Flüchtlinge werden in der Unterkunft registriert
Der große Unterschied zwischen Bayern und Berlin bei der Organisation der Asylbewerber besteht darin, dass die Menschen in Bayern in der Regel in große Aufnahmelager kommen und dort die Dinge für sie und mit ihnen erledigt werden. Sie müssen nicht zu einem Landesamt für Gesundheit und Soziales (Lageso) mit seinen beschränkten Öffnungszeiten gehen und selbst die Dinge in Gang setzen. "In der Erstaufnahmestelle findet die Registrierung statt", erklärt Christina Rölz vom Regierungsbezirk Oberbayern. In München etwa ist die Erstaufnahme in einer neu errichteten Halle in einem Industriepark. Dort wird auch für alles andere gesorgt - Nahrung, Kleidung, medizinische Behandlung.
Bayern handelt fürsorglich, aber autoritär
Nach Absprache werden die Flüchtlinge zur Münchner Außenstelle des Bundesamtes für Migration gebracht, um ihren Asylantrag zu stellen. Geld wird nur in Ausnahmefällen an Flüchtlinge ausgezahlt. Das Verhalten und den Umgang der bayerischen Behörden kann man als fürsorglich, aber autoritär bezeichnen.

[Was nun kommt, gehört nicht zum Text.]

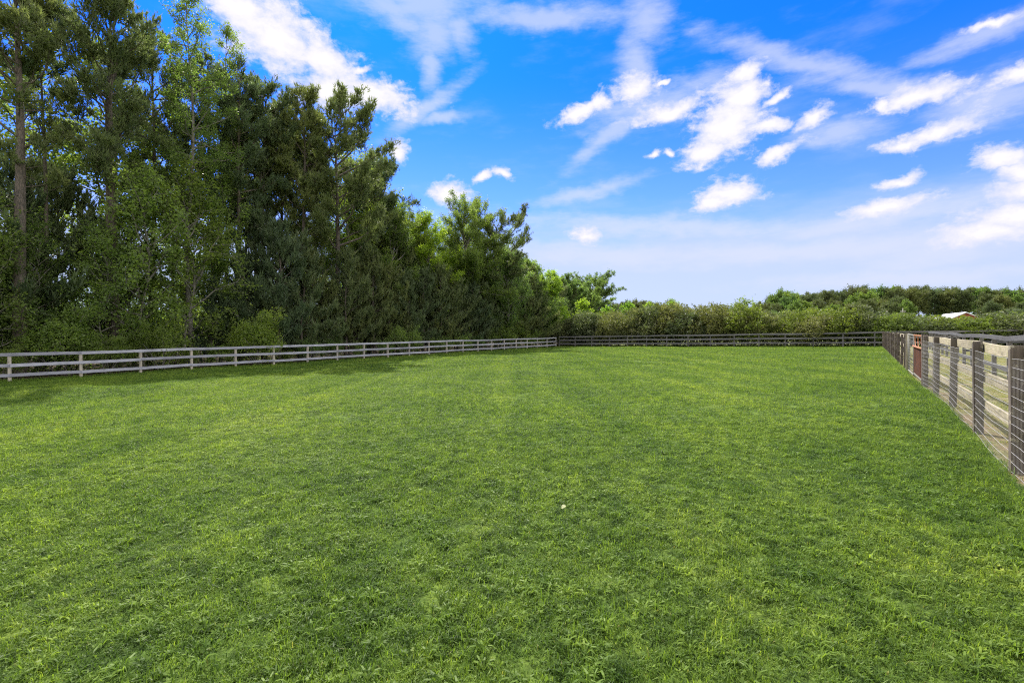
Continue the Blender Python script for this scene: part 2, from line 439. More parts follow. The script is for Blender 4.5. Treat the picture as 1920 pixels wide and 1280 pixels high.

Wie in Berlin klagen die Mitarbeiter auch in München und anderswo über völlige Überlastung. Bayern will deshalb, so hat Seehofer angekündigt, mehrere tausend neue Stellen schaffen für Verwaltungsbeamte, Lehrer und Polizisten. Im Gegensatz zur darbenden Bundeshauptstadt stellt dies finanziell kein solch großes Problem dar, dem Haushalt geht es prächtig, die Steuereinnahmen sind hoch.